We get asked a lot of questions about divorce at the Law Office of Lisa A. Vance. It’s our job to separate fact from fiction, to address misperceptions, and to help our clients understand how family law works while doing the heavy legal lifting. One misperception we hear quite a bit comes from people who are going through the anger and frustration inherent in many divorces, who want to keep their exes from having any parenting time at all with their children.
While we understand the impulses that would make people feel that way, we’re also quick to point out that, first and foremost, that’s not how family law works. In family law, judges look at what’s best for the children, laws are written with the welfare of children in mind, and many of the lawyers who choose to practice family law do so out of a motivation to protect children from the worst elements of divorce.
Children are better off having both of their parents involved in their lives as active parents. That’s why the law is set up to allow for each parent to have parenting time. While some parents are able to agree on equal time, even the default standard orders gives each parent substantial time with their children (that works out to being very close to a 50/50 split)
People don’t often lose the rights to parent their children. In a divorce case that goes to litigation, the judge will be primarily concerned with which parent has primary custodial rights, and will likely assign standard orders once that’s been established. But let’s say a parent is abusive or neglectful toward the children, or has some issue like a drug addiction that might interfere with the children’s welfare.

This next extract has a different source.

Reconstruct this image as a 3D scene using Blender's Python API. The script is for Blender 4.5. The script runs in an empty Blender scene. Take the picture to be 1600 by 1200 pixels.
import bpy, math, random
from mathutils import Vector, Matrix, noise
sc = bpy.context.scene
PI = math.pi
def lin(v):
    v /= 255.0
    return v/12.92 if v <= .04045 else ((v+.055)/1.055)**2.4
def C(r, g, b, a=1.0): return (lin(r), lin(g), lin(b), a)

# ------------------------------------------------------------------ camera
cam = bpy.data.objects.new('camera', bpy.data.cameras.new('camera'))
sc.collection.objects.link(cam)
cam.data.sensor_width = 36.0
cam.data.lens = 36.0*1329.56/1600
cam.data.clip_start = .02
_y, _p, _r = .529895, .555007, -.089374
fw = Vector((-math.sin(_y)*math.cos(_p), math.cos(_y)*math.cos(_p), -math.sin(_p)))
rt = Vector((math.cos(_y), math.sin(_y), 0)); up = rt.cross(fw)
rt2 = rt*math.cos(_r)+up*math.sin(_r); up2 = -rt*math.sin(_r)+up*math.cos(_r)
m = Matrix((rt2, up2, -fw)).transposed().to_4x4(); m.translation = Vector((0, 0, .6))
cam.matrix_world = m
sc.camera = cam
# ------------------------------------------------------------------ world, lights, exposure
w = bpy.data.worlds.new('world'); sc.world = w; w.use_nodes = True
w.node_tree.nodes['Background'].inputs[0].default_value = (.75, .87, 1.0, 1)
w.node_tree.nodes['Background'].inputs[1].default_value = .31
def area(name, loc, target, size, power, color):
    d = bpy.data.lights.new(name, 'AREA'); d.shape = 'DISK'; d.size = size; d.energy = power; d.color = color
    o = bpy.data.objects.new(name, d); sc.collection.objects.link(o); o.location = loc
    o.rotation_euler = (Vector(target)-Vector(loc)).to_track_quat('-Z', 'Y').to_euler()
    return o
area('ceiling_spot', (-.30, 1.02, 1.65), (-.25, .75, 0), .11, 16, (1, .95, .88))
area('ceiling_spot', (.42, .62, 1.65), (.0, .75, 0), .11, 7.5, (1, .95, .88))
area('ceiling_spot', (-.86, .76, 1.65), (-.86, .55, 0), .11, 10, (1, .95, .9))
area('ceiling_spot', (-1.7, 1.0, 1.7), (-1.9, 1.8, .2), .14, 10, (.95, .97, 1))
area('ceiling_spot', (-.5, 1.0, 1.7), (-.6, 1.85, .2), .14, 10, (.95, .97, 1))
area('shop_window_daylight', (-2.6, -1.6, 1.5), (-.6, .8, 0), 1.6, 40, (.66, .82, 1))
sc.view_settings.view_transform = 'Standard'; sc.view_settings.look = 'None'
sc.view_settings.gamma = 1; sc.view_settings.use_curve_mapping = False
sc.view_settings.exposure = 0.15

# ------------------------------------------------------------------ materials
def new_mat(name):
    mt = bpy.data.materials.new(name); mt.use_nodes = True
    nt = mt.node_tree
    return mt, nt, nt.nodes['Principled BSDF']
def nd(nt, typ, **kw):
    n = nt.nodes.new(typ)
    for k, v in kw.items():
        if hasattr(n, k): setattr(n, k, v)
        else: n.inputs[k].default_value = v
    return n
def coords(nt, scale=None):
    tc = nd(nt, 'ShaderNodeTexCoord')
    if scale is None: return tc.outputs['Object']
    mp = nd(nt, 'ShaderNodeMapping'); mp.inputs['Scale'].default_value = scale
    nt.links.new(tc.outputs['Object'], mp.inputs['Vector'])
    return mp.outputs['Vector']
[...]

In those cases, a judge might implement a plan for the parent that would include treatment or counseling and supervised visits with the children until it’s determined that the parent can take care of the children. If the abuse is extreme enough and frequent enough, a parent could lose parenting rights altogether, but it’s uncommon for situations to rise to the level where that’s necessary.
For parents who are wanting to punish their soon-to-be-exes by withholding access to their children, the first piece of advice we give them is to think of their children and what’s best for their children. It can take a lot of personal emotional work to get over the anger that comes with divorce, and focusing on children – and working toward an amicable co-parenting relationship – is a good place to start.
The impulse to keep the other parent from seeing their children is also often a defense mechanism against what divorce brings. Splitting parenting time with an ex means that you no longer have your children with you 24-7, and it means there will be some holidays in the future where your children will be with your ex instead of you. Divorce comes with a very real, tangible sense of loss attached to the split in parenting time.
However, it’s a transition that children are also weathering – divorce being something that’s happening to them rather than something they’ve initiated or at least have been moving toward consciously.
Children going through divorce still love both their parents, and the time they get with each of them will be memorable as they get used to not being with both of them at the same time. Making sure they have that is vital, and it’s really one of the most important things for parents to work together to provide. Our counsel to those who seek sole custody – in cases where that’s not remotely possible – begins and ends with what’s best for the children.